Dans le huitième chapitre, Yann Le Bohec revient sur les deux tentatives de sécession de l'empire romain pendant la crise, Postumus en Gaule et Palmyre en Orient. Pour lui, c'est moins une tentative de défense face à un pouvoir central fragile qu'un signe de déclin. En réalité les deux cas, souvent présentés en parallèle, sont assez différents ; mais c'est bien le déclin militaire qui pousse les provinciaux à vouloir se protéger par leurs propres moyens. Le chapitre neuf revient sur le coeur du sujet, la crise de l'armée romaine entre 235 et 284. Yann Le Bohec propose une nouvelle chronologie de celle-ci : l'aggravation entre 249 et 258 produit un acmé sous le règne de Gallien, pourtant traditionnellement vu comme un empereur ayant pris des mesures pour rétablir la situation militaire. Celle-ci, d'après l'historien, n'est en fait remise sur pied qu'après 275 et la mort d'Aurélien, jusqu'à l'avènement de Dioclétien en 284. La période 235-248 connaît la crise : la guerre est permanente, mais rarement sur deux fronts à la fois et les coups d'Etats sont espacés. Ensuite, entre 249 et 258, les fronts sont multiples et l'instabilité politique chronique. Le creux de la vague est atteint entre 259 et 268. Yann Le Bohec ne prête à Gallien que des réformes modestes, voire néfates, quand il supprime peut-être le rôle des sénateurs dans l'armée. Le règne d'Aurélien, pour lui, n'est qu'en demi-teinte, malgré la fin des sécessions. Dans toute la période, l'historien insiste sur la vigueur des ennemis et les problèmes de politique intérieure qui affaiblissent l'armée romaine.
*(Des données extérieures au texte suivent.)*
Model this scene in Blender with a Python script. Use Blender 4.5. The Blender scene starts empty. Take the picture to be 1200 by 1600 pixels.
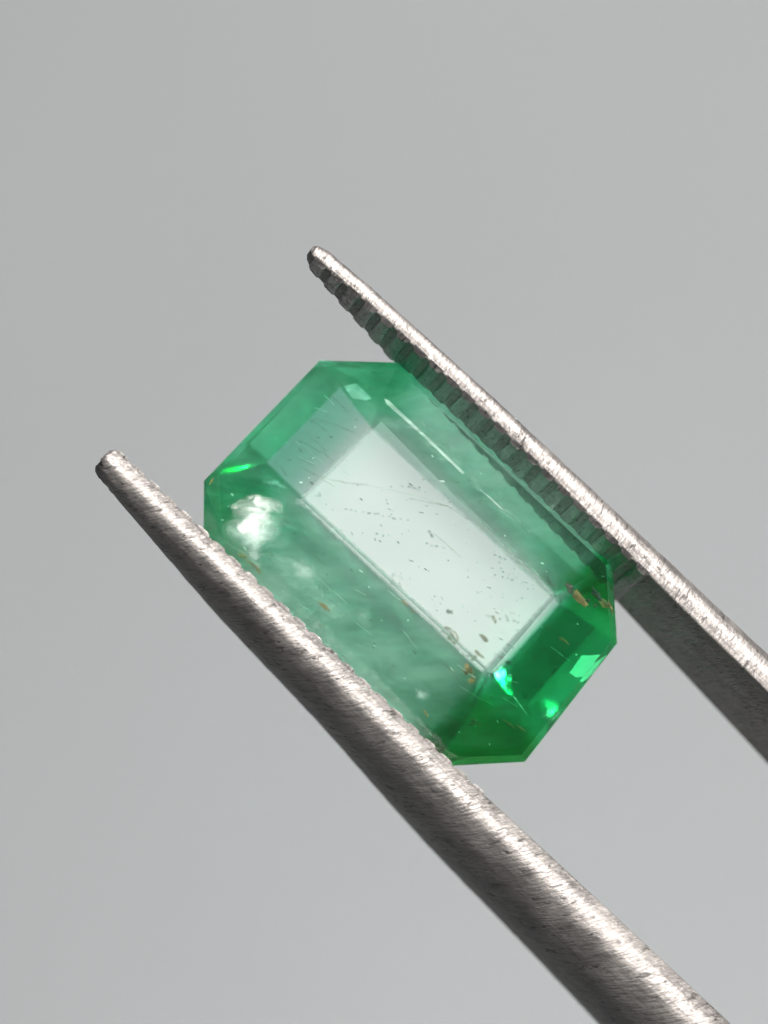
import bpy, bmesh, math, random
from mathutils import Vector, Matrix, noise as mnoise

S = bpy.context.scene
COL = S.collection
S.unit_settings.system = 'METRIC'
S.unit_settings.scale_length = 0.01          # 1 unit = 1 cm

# ------------------------------------------------------------------ camera
CAM_Z = 10.0
K = 1.0 / 760.0                              # units per photograph pixel in the girdle plane
def P(px, py, z=0.0):
    f = (CAM_Z - z) / CAM_Z
    return Vector(((px - 600) * K * f, (800 - py) * K * f, z))

cd = bpy.data.cameras.new('camera'); cam = bpy.data.objects.new('camera', cd); COL.objects.link(cam)
cam.location = (0, 0, CAM_Z)
cd.sensor_fit = 'VERTICAL'; cd.sensor_height = 24.0
cd.lens = 12.0 * CAM_Z / (800 * K)
cd.clip_start = 0.05; cd.clip_end = 200
cd.dof.use_dof = True; cd.dof.focus_distance = CAM_Z - 0.06
cd.dof.aperture_fstop = (cd.lens * 0.001) / (2 * 0.24)
S.camera = cam

# ------------------------------------------------------------------ world and lamps
W = bpy.data.worlds.new('World'); S.world = W; W.use_nodes = True
bg = W.node_tree.nodes['Background']
bg.inputs['Color'].default_value = (0.93, 0.97, 1.0, 1); bg.inputs['Strength'].default_value = 0.13

def area(name, loc, target, size, power, color=(1, 1, 1)):
    l = bpy.data.lights.new(name, 'AREA'); l.shape = 'DISK'; l.size = size; l.energy = power; l.color = color
    o = bpy.data.objects.new(name, l); COL.objects.link(o)
    o.location = loc
    o.rotation_euler = (Vector(target) - Vector(loc)).to_track_quat('-Z', 'Y').to_euler()
    return o
area('window_lamp', (7.0, 8.6, 17.2), (0, 0, 0), 7.0, 18000, (1.0, 0.96, 0.92))
area('sky_lamp', (-1.55, 1.45, 20.0), (0, 0, 0), 4.0, 115, (0.96, 0.99, 1.0))  # added lamp, mirrored in the front facet as a pale veil
area('desk_lamp', (1.6, -5.2, -1.5), (0.9, -3.0, -7), 2.0, 480, (1.0, 0.99, 0.98))  # added unseen lamp that brightens the backdrop towards the bottom

S.view_settings.view_transform = 'Standard'; S.view_settings.look = 'None'
S.view_settings.exposure = 0.0; S.view_settings.gamma = 1.0; S.view_settings.use_curve_mapping = False
S.render.engine = 'CYCLES'
cy = S.cycles
cy.max_bounces = 24; cy.transmission_bounces = 20; cy.glossy_bounces = 12; cy.diffuse_bounces = 4
cy.transparent_max_bounces = 24; cy.volume_bounces = 4
cy.caustics_reflective = True; cy.caustics_refractive = True; cy.blur_glossy = 0.3
cy.sample_clamp_indirect = 0.0
cy.use_guiding = True
cy.use_denoising = True
try: cy.denoiser = 'OPENIMAGEDENOISE'
except Exception: pass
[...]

Le dixième et dernier chapitre revient sur l'évolution de l'armée pour surmonter la crise et son état à la fin du IIIème siècle. Si la structure ne change guère, en revanche on utilise de plus en plus de petits détachements, les vexillations, et les auxiliaires prennent le pas sur les légionnaires. Les Romains combattent moins au corps-à-corps et les unités commencent à être nommées par des surnoms. Le corps des officiers a beaucoup changé, investi par des chevaliers. La discipline s'est relâchée alors que les soldes augmentaient, résultat de l'importance politique prise par les soldats. La logistique se dégrade. L'épée longue, la lance, les armes de jets remplacent le glaive et le pilum. L'architecture militaire change elle aussi. Surtout, deux secteurs sont désormais prioritaires : le Danube et l'Orient, où sont concentrées les légions. L'armée romaine est clairement sur la défensive et ne mène plus que des contre-offensives, et plus d'attaque préventive comme c'était le cas précédemment. 
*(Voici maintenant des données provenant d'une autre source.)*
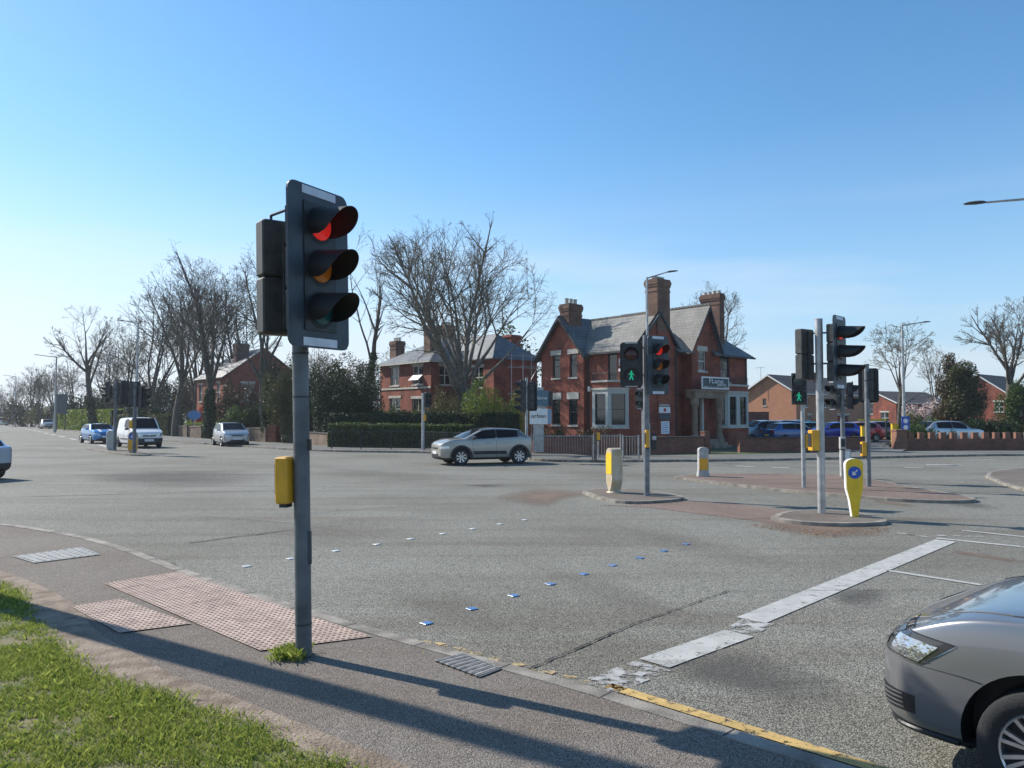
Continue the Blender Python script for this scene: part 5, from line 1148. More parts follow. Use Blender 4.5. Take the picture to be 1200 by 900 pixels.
# signs on the villa (parts)
sg_ = P_box('shop_sign', 'signwhite', 5.0, 7.75, -.95, -.88, 3.56, 4.3)
b = MB(); b.box(5.08, 7.67, -.96, -.951, 3.64, 4.22); b.build('sign_panel', M['board'], sg_)
FRT = (math.pi/2, 0, 0)
text_mesh('lettering', 'FLame', .42, M['signwhite'], sg_, (6.4,-.965,4.04), FRT, sx=1.35); text_mesh('lettering', 'URBAN SPA', .2, M['signwhite'], sg_, (6.95,-.965,3.82), FRT, sx=.9); 
b = MB(); b.box(5.15,7.6,-.966,-.961,3.645,3.725); b.build('strip', M['greyp'], sg_); text_mesh('lettering', 'HAIR  BEAUTY  TANNING', .09, M['black'], sg_, (6.37,-.97,3.685), FRT, sx=1.5)
for zz0, zz1, m_, x0, x1 in ((2.5,2.62,'greyp',2.06,2.95),(2.1,2.46,'signwhite',2.0,3.02),(1.72,2.06,'board',2.05,3.0),(.88,1.62,'signwhite',2.18,2.92)):
    b = MB(); b.box(x0,x1,-.115,-.085,zz0,zz1); pn = b.build('notice_board', M[m_], hv)
    if m_ == 'signwhite' and zz0 > 2: b = MB(); b.box(2.4,2.62,-.121,-.116,2.18,2.38); b.build('red_emblem', M['lampred'], pn)
    if zz0 < 1:
        for k in range(5): b = MB(); b.box(2.26,2.84-.1*(k%2),-.119,-.116,1.5-.13*k,1.53-.13*k); b.build('text_line', M['blue'], pn)
bx2 = text_mesh('wall_lettering', 'flame', .62, M['signwhite'], hv, (-.03,.62,5.02), (math.pi/2,0,-math.pi/2), .02, sx=.85)
b = MB(); b.box(-.04,-.005,.05,1.2,4.5,4.66); b.build('wall_sign_bar', M['signwhite'], hv)
b = MB(); b.box(-.2,-.01,.75,.95,4.05,4.3); b.build('wall_lantern', M['iron'], hv)
b = MB(); b.box(-.12,-.01,3.45,3.6,3.4,3.7); b.build('alarm_box', M['signwhite'], hv)

# ---- generic house: near corner at origin, x along the shaded front, y along the sunlit front
def house(name, label, corner, phi, lx, ly, ez, rz, wallm, roofm, wl=(), wr=(), ch=(), gable=None, roofm2=None, ov=.35, cat='house'):
    h = thing(name, label, cat, (*corner, 0), phi); mb = MB(); A = Face((0,0,0), Y_, -X_); B = Face((0,0,0), X_, -Y_)
    wall_panel(mb, (0,0,0), Y_, -X_, ly, 0, ez, [w[:4] for w in wl]); wall_panel(mb, (0,0,0), X_, -Y_, lx, 0, ez, [w[:4] for w in wr])
    mb.add([(lx,0,0),(lx,ly,0),(lx,ly,ez),(lx,0,ez)], [(0,1,2,3)]); mb.add([(lx,ly,0),(0,ly,0),(0,ly,ez),(lx,ly,ez)], [(0,1,2,3)])
    if gable == 'x': mb.add([(0,0,ez),(0,ly,ez),(0,ly/2,rz)], [(0,2,1)]); mb.add([(lx,0,ez),(lx,ly,ez),(lx,ly/2,rz)], [(0,1,2)])
    if gable == 'y': mb.add([(0,0,ez),(lx,0,ez),(lx/2,0,rz)], [(0,1,2)]); mb.add([(0,ly,ez),(lx,ly,ez),(lx/2,ly,rz)], [(0,2,1)])
    mb.build('wall', M[wallm], h)
    for F_, ws in ((A, wl), (B, wr)):
        for w_ in ws: kw = w_[4] if len(w_) > 4 else {}; F_.window(h, *w_[:4], **{**dict(lintel=1, fm='frame'), **kw})
    e_ = ez-.12
    if gable == 'x':
        s_ = (rz-ez)/(ly/2)*ov
        for ya, yb, mm_ in ((-ov, ly/2, roofm), (ly+ov, ly/2, roofm)): mb = MB(); roof_slab(mb, [(-ov,ya,ez-s_+.05),(lx+ov,ya,ez-s_+.05),(lx+ov,yb,rz+.1),(-ov,yb,rz+.1)], .1); mb.build('roof', M[mm_], h)
        for ya in (-ov-.02, ly+ov+.02):
            mb = MB(); z0 = ez-s_+.03; mb.add([(-ov-.05,ya,z0),(-ov-.05,ly/2,rz+.08),(-ov-.05,ly/2,rz-.1),(-ov-.05,ya,z0-.16),(-ov-.01,ya,z0),(-ov-.01,ly/2,rz+.08),(-ov-.01,ly/2,rz-.1),(-ov-.01,ya,z0-.16)], [(0,1,2,3),(7,6,5,4),(0,4,5,1),(3,2,6,7),(0,3,7,4)]); mb.build('bargeboard', M['frame'], h)
        mb = MB(); mb.box(-ov,lx+ov,-ov-.1,-ov-.005,ez-s_-.1,ez-s_+.02); mb.build('gutter', M['frame'], h)
    elif gable == 'y':
        for xa in (-ov, lx+ov): mb = MB(); s_ = (rz-ez)/(lx/2)*ov; roof_slab(mb, [(xa,-ov,ez-s_+.05),(xa,ly+ov,ez-s_+.05),(lx/2,ly+ov,rz+.1),(lx/2,-ov,rz+.1)], .1); mb.build('roof', M[roofm], h)
    else:
        i = min(lx, ly)/2; a = (i, i) if lx >= ly else (i, i); R0 = (a[0], a[1], rz); R1 = (lx-i, ly/2, rz) if lx >= ly else (lx/2, ly-i, rz)
        c_ = [(-ov,-ov,e_),(lx+ov,-ov,e_),(lx+ov,ly+ov,e_),(-ov,ly+ov,e_)]
        if lx >= ly: qs = [[c_[0],c_[1],R1,R0],[c_[1],c_[2],R1],[c_[2],c_[3],R0,R1],[c_[3],c_[0],R0]]
        else: qs = [[c_[0],c_[1],R0],[c_[1],c_[2],R1,R0],[c_[2],c_[3],R1],[c_[3],c_[0],R0,R1]]
        for k, q_ in enumerate(qs): mb = MB(); roof_slab(mb, q_, .1); mb.build('roof', M[(roofm2 or roofm) if k == 3 else roofm], h)
        mb = MB(); mb.box(-ov-.09,-ov-.005,-ov,ly+ov,e_-.16,e_-.03); mb.box(-ov-.09,lx+ov,-ov-.1,-ov-.005,e_-.16,e_-.03); mb.build('gutter', M['stone'], h)
    for c in ch: chimney(h, *c)
    return h
lw = dict(lintel=1, lh=.2, cols=2)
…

En conclusion, Yann Le Bohec expliquent la crise par plusieurs facteurs : des ennemis plus forts, la crise économique et financière et la faiblesse de l'armée romaine. Celle-ci s'explique par la multiplicité des fronts, un problème d'adaptation aux adversaires, un affaiblissement du moral et de la qualité des recrues. En outre, les guerres civiles minent aussi la défense de l'Empire. Yann Le Bohec termine sur l'idée que Dioclétien n'a pas enclenché toutes les réformes qu'on lui a prêté. Il rénove certes la marine, complètement délaissée au IIIème siècle, mais change surtout le commandement et privilégie la quantité sur la qualité, avec des légions ramenées à 1 000 hommes, tout en construisant de nombreuses fortifications. Rien de révolutionnaire pour l'historien, bien au contraire.
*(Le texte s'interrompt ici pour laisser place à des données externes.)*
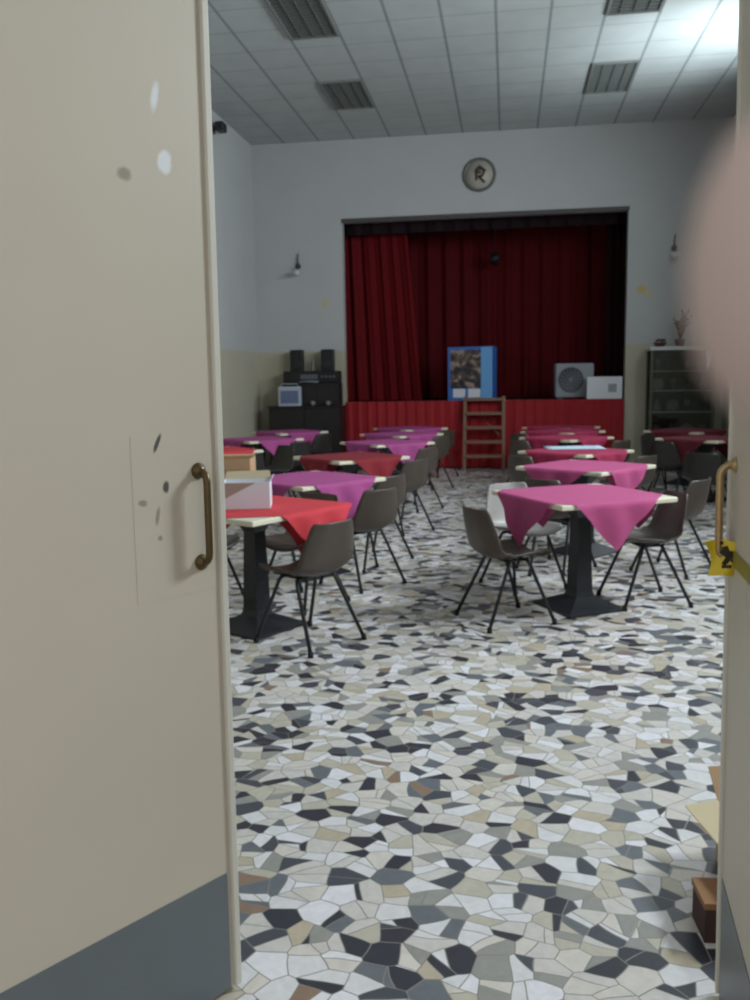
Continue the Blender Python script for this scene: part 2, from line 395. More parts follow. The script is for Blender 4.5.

On ressort de cette lecture avec un goût d'inachevé. Car Yann Le Bohec néglige quelque peu l'événementiel (certes très mal connu pour l'essentiel du IIIème siècle, mais pas intégralement), en plus du tronçonnage chronologique entrecoupé de chapitres plus thématiques. En outre, l'historien ne replace pas la crise militaire dans les causes plus profondes pourtant évoquées en introduction et qui sont des signes avant-coureurs de la chute de l'Empire romain. Manque aussi, peut-être, l'illustration par ou plusieurs exemples concrets véritablement décortiqués de la faiblesse de l'armée romaine au IIIème siècle face à des ennemis plus vigoureux. Peut-être faute de place, plusieurs aspects ne sont pas suffisamment traités, il y a des répétitions, et l'on est un peu frustré de ne pas en savoir plus. L'ouvrage, comportant une bibliographie solide et de nombreuses illustrations, reste pourtant une bonne synthèse sur la crise du IIIème siècle. Mais ce n'est peut-être pas le meilleur ouvrage de Yann Le Bohec, et cela m'encourage à aller voir le livre sur l'armée romaine du Bas-Empiren un des rares ouvrages de cet historien que je n'ai pas encore lu.